(What you are asked to do)
Skip the pictures. Reproduce all other material exactly.

━━━━━━

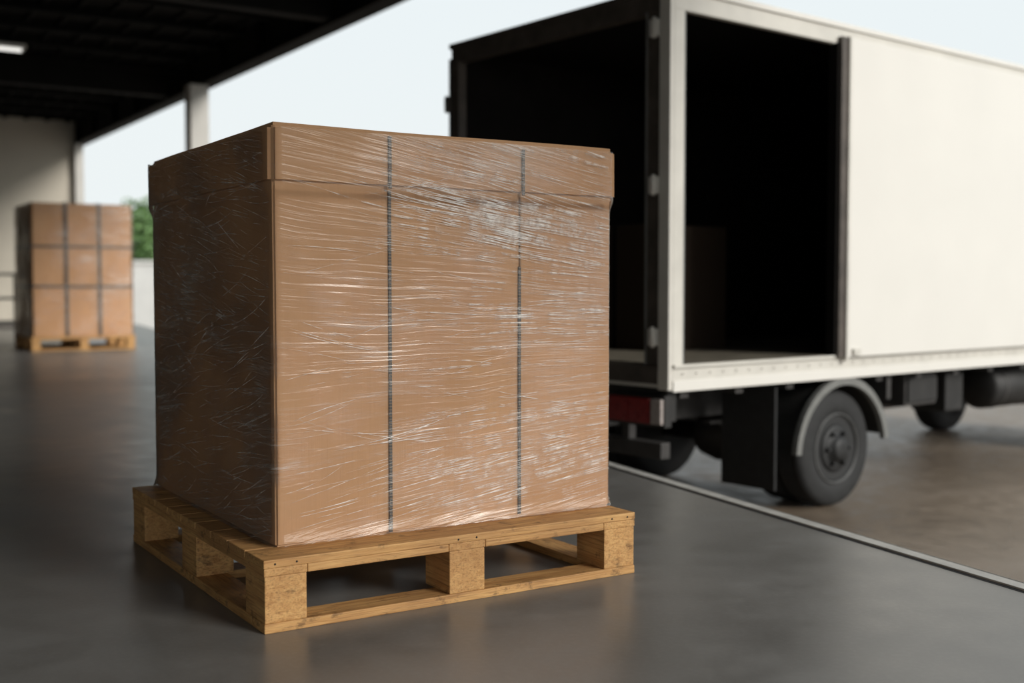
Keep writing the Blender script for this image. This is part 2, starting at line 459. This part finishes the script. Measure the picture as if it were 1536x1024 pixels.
b.box((1.64, .012, Z0+.14), (LB-.03, .03, Z1-.14), 'white'); b.box((1.64, .0305, Z0+.14), (LB-.05, .045, Z1-.14), 'inner')
b.finish(t)
b = MB('side_frame')
b.box((0, -.012, Z0), (LB, .03, Z0+.135), 'cream', .004)
b.box((0, -.020, Z0-.02), (LB, -.010, Z0+.045), 'white', .003)
b.box((0, -.012, Z1-.135), (LB, .03, Z1-.001), 'cream', .004)
b.box((0, -.028, Z1-.03), (LB, -.008, Z1+.004), 'white', .003)
b.box((0, -.012, Z0+.134), (.085, .05, Z1-.134), 'cream', .004)
b.box((.086, -.004, Z0+.134), (.104, .03, Z1-.134), 'fender', .002)
b.box((.0, -.030, Z0+.12), (LB, -.012, Z0+.14), 'cream', .002)
for k in range(44):
    x = .08+k*.12; b.lathe([(.006, 0), (.006, -.003), (.004, -.005)], (x, -.020, Z0+.085), 'y', 'cream', 8)
b.finish(t)
b = MB('sliding_door')
b.box((1.63, -.055, Z0+.125), (LB-.06, -.018, Z1-.09), 'white', .005)
b.box((1.55, -.050, Z0+.125), (1.63, -.016, Z1-.09), 'dframe', .004)
b.box((1.62, -.062, Z0+.10), (1.65, -.014, Z1-.085), 'cream', .004)
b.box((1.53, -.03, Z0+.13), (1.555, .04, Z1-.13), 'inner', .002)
b.box((1.69, -.075, Z0+.14), (1.77, -.056, Z0+.18), 'cream', .004)
b.finish(t)
b = MB('rear_frame')
b.box((-.02, 0, Z0), (.0, WB, Z0+.10), 'cream', .002)
b.box((-.03, .09, Z0+.02), (-.005, WB-.02, Z0+.13), 'dframe', .003)
b.box((-.035, -.012, Z0-.01), (.0, .075, Z1), 'cream', .004)
b.box((-.015, .077, Z0+.12), (.03, .20, Z1-.12), 'dframe', .004)
b.box((-.022, .188, Z0+.12), (-.012, .20, Z1-.12), 'fender', .002)
b.box((-.02, .077, Z1-.135), (.05, WB, Z1-.004), 'dframe', .004)
b.box((-.035, .0, Z1-.03), (0, WB+.01, Z1+.006), 'dframe', .003)
b.box((-.03, WB-.10, Z0+.10), (.04, WB+.005, Z1-.12), 'dframe', .004)
b.box((-.035, WB-.015, Z0+.10), (-.02, WB+.012, Z1-.1), 'chassis', .003)
for z in (Z0+.30, Z0+1.19, Z0+2.10):
    b.box((-.05, .080, z-.05), (-.015, .145, z+.05), 'white', .004)
    b.lathe([(.013, -.06), (.013, .06)], (-.05, .105, z), 'z', 'cream', 12)
for z in (Z0+.5, Z1-.42):
    b.box((-.05, WB-.01, z-.05), (-.01, WB+.05, z+.05), 'dframe', .004)
    b.lathe([(.014, -.06), (.014, .06)], (-.04, WB+.03, z), 'z', 'metal', 12)
b.finish(t)
b = MB('chassis')
for y in (.62, 1.42): b.box((.05, y, .62), (6.9, y+.09, .84), 'chassis2', .006)
for k in range(11):
    x = .12+k*.5; b.box((x, .04, .84), (x+.07, WB-.04, Z0), 'chassis2')
for x in (.3, 2.0, 3.6, 5.2): b.box((x, .70, .66), (x+.1, 1.43, .78), 'chassis')
b.box((.02, .05, .70), (.10, WB-.05, .90), 'chassis', .006)
b.box((.18, .25, .44), (.26, WB-.25, .54), 'chassis2', .006)
for y in (.55, WB-.62): b.box((.2, y, .5), (.26, y+.06, .75), 'chassis2', .003)
b.lathe([(.07, .2), (.07, WB-.2)], (XW, 0, .40), 'y', 'chassis', 20)
b.lathe([(.06, -.2), (.17, -.13), (.2, 0), (.17, .13), (.06, .2)], (XW, WB/2, .40), 'y', 'chassis2', 24)
b.lathe([(.05, 0), (.05, 3.4)], (XW+.1, WB/2, .5), 'x', 'chassis2', 14)
for y in (.64, 1.44):
    for q in range(5):
        L = .62-.1*q; b.box((XW-L, y, .53-q*.018+.03), (XW+L, y+.07, .545-q*.018+.03), 'chassis2')
b.lathe([(.15, 0), (.18, .03), (.18, .75), (.15, .78)], (3.95, .32, .68), 'x', 'chassis', 28)
for x in (4.1, 4.55): b.lathe([(.184, 0), (.184, .03)], (x, .32, .68), 'x', 'chassis2', 28)
b.box((2.60, .12, .62), (3.02, .5, .86), 'chassis2', .015); b.box((2.62, .10, .65), (3.00, .12, .83), 'chassis', .01)
b.box((3.2, .15, .54), (3.45, .45, .84), 'chassis', .015)
b.box((2.28, .06, .70), (2.33, .30, .90), 'chassis2', .004)
b.lathe([(.06, 0), (.12, .04), (.12, .6), (.06, .64)], (2.4, 1.72, .66), 'x', 'chassis', 20)
b.box((2.5, 1.6, .55), (3.2, 2.05, .86), 'chassis', .015)
b.finish(t)
b = MB('tail_lights')
for (ya, yb_, sgn) in ((.02, .50, 1), (WB-.50, WB-.02, -1)):
    b.box((-.03, ya, .67), (.03, yb_, .86), 'chassis', .008)
    if sgn > 0: segs = [(.03, .115, 'lens'), (.13, .30, 'red'), (.305, .48, 'red')]
    else: segs = [(WB-.115, WB-.03, 'lens'), (WB-.30, WB-.13, 'red'), (WB-.48, WB-.305, 'red')]
    for (a, c, m) in segs: b.box((-.055, a, .69), (-.028, c, .84), m, .006)
b.finish(t)
b = MB('mud_flaps')
for (ya, yb_) in ((.05, .50), (WB-.50, WB-.05)): b.box((1.02, ya, .18), (1.04, yb_, .86), 'rubber', .004)
b.finish(t)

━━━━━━

(Right answer)
Keep writing the Blender script for this image. This is part 2, starting at line 459. This part finishes the script. Measure the picture as if it were 1536x1024 pixels.
b.box((1.64, .012, Z0+.14), (LB-.03, .03, Z1-.14), 'white'); b.box((1.64, .0305, Z0+.14), (LB-.05, .045, Z1-.14), 'inner')
b.finish(t)
b = MB('side_frame')
b.box((0, -.012, Z0), (LB, .03, Z0+.135), 'cream', .004)
b.box((0, -.020, Z0-.02), (LB, -.010, Z0+.045), 'white', .003)
b.box((0, -.012, Z1-.135), (LB, .03, Z1-.001), 'cream', .004)
b.box((0, -.028, Z1-.03), (LB, -.008, Z1+.004), 'white', .003)
b.box((0, -.012, Z0+.134), (.085, .05, Z1-.134), 'cream', .004)
b.box((.086, -.004, Z0+.134), (.104, .03, Z1-.134), 'fender', .002)
b.box((.0, -.030, Z0+.12), (LB, -.012, Z0+.14), 'cream', .002)
for k in range(44):
    x = .08+k*.12; b.lathe([(.006, 0), (.006, -.003), (.004, -.005)], (x, -.020, Z0+.085), 'y', 'cream', 8)
b.finish(t)
b = MB('sliding_door')
b.box((1.63, -.055, Z0+.125), (LB-.06, -.018, Z1-.09), 'white', .005)
b.box((1.55, -.050, Z0+.125), (1.63, -.016, Z1-.09), 'dframe', .004)
b.box((1.62, -.062, Z0+.10), (1.65, -.014, Z1-.085), 'cream', .004)
b.box((1.53, -.03, Z0+.13), (1.555, .04, Z1-.13), 'inner', .002)
b.box((1.69, -.075, Z0+.14), (1.77, -.056, Z0+.18), 'cream', .004)
b.finish(t)
b = MB('rear_frame')
b.box((-.02, 0, Z0), (.0, WB, Z0+.10), 'cream', .002)
b.box((-.03, .09, Z0+.02), (-.005, WB-.02, Z0+.13), 'dframe', .003)
b.box((-.035, -.012, Z0-.01), (.0, .075, Z1), 'cream', .004)
b.box((-.015, .077, Z0+.12), (.03, .20, Z1-.12), 'dframe', .004)
b.box((-.022, .188, Z0+.12), (-.012, .20, Z1-.12), 'fender', .002)
b.box((-.02, .077, Z1-.135), (.05, WB, Z1-.004), 'dframe', .004)
b.box((-.035, .0, Z1-.03), (0, WB+.01, Z1+.006), 'dframe', .003)
b.box((-.03, WB-.10, Z0+.10), (.04, WB+.005, Z1-.12), 'dframe', .004)
b.box((-.035, WB-.015, Z0+.10), (-.02, WB+.012, Z1-.1), 'chassis', .003)
for z in (Z0+.30, Z0+1.19, Z0+2.10):
    b.box((-.05, .080, z-.05), (-.015, .145, z+.05), 'white', .004)
    b.lathe([(.013, -.06), (.013, .06)], (-.05, .105, z), 'z', 'cream', 12)
for z in (Z0+.5, Z1-.42):
    b.box((-.05, WB-.01, z-.05), (-.01, WB+.05, z+.05), 'dframe', .004)
    b.lathe([(.014, -.06), (.014, .06)], (-.04, WB+.03, z), 'z', 'metal', 12)
b.finish(t)
b = MB('chassis')
for y in (.62, 1.42): b.box((.05, y, .62), (6.9, y+.09, .84), 'chassis2', .006)
for k in range(11):
    x = .12+k*.5; b.box((x, .04, .84), (x+.07, WB-.04, Z0), 'chassis2')
for x in (.3, 2.0, 3.6, 5.2): b.box((x, .70, .66), (x+.1, 1.43, .78), 'chassis')
b.box((.02, .05, .70), (.10, WB-.05, .90), 'chassis', .006)
b.box((.18, .25, .44), (.26, WB-.25, .54), 'chassis2', .006)
for y in (.55, WB-.62): b.box((.2, y, .5), (.26, y+.06, .75), 'chassis2', .003)
b.lathe([(.07, .2), (.07, WB-.2)], (XW, 0, .40), 'y', 'chassis', 20)
b.lathe([(.06, -.2), (.17, -.13), (.2, 0), (.17, .13), (.06, .2)], (XW, WB/2, .40), 'y', 'chassis2', 24)
b.lathe([(.05, 0), (.05, 3.4)], (XW+.1, WB/2, .5), 'x', 'chassis2', 14)
for y in (.64, 1.44):
    for q in range(5):
        L = .62-.1*q; b.box((XW-L, y, .53-q*.018+.03), (XW+L, y+.07, .545-q*.018+.03), 'chassis2')
b.lathe([(.15, 0), (.18, .03), (.18, .75), (.15, .78)], (3.95, .32, .68), 'x', 'chassis', 28)
for x in (4.1, 4.55): b.lathe([(.184, 0), (.184, .03)], (x, .32, .68), 'x', 'chassis2', 28)
b.box((2.60, .12, .62), (3.02, .5, .86), 'chassis2', .015); b.box((2.62, .10, .65), (3.00, .12, .83), 'chassis', .01)
b.box((3.2, .15, .54), (3.45, .45, .84), 'chassis', .015)
b.box((2.28, .06, .70), (2.33, .30, .90), 'chassis2', .004)
b.lathe([(.06, 0), (.12, .04), (.12, .6), (.06, .64)], (2.4, 1.72, .66), 'x', 'chassis', 20)
b.box((2.5, 1.6, .55), (3.2, 2.05, .86), 'chassis', .015)
b.finish(t)
b = MB('tail_lights')
for (ya, yb_, sgn) in ((.02, .50, 1), (WB-.50, WB-.02, -1)):
    b.box((-.03, ya, .67), (.03, yb_, .86), 'chassis', .008)
    if sgn > 0: segs = [(.03, .115, 'lens'), (.13, .30, 'red'), (.305, .48, 'red')]
    else: segs = [(WB-.115, WB-.03, 'lens'), (WB-.30, WB-.13, 'red'), (WB-.48, WB-.305, 'red')]
    for (a, c, m) in segs: b.box((-.055, a, .69), (-.028, c, .84), m, .006)
b.finish(t)
b = MB('mud_flaps')
for (ya, yb_) in ((.05, .50), (WB-.50, WB-.05)): b.box((1.02, ya, .18), (1.04, yb_, .86), 'rubber', .004)
b.finish(t)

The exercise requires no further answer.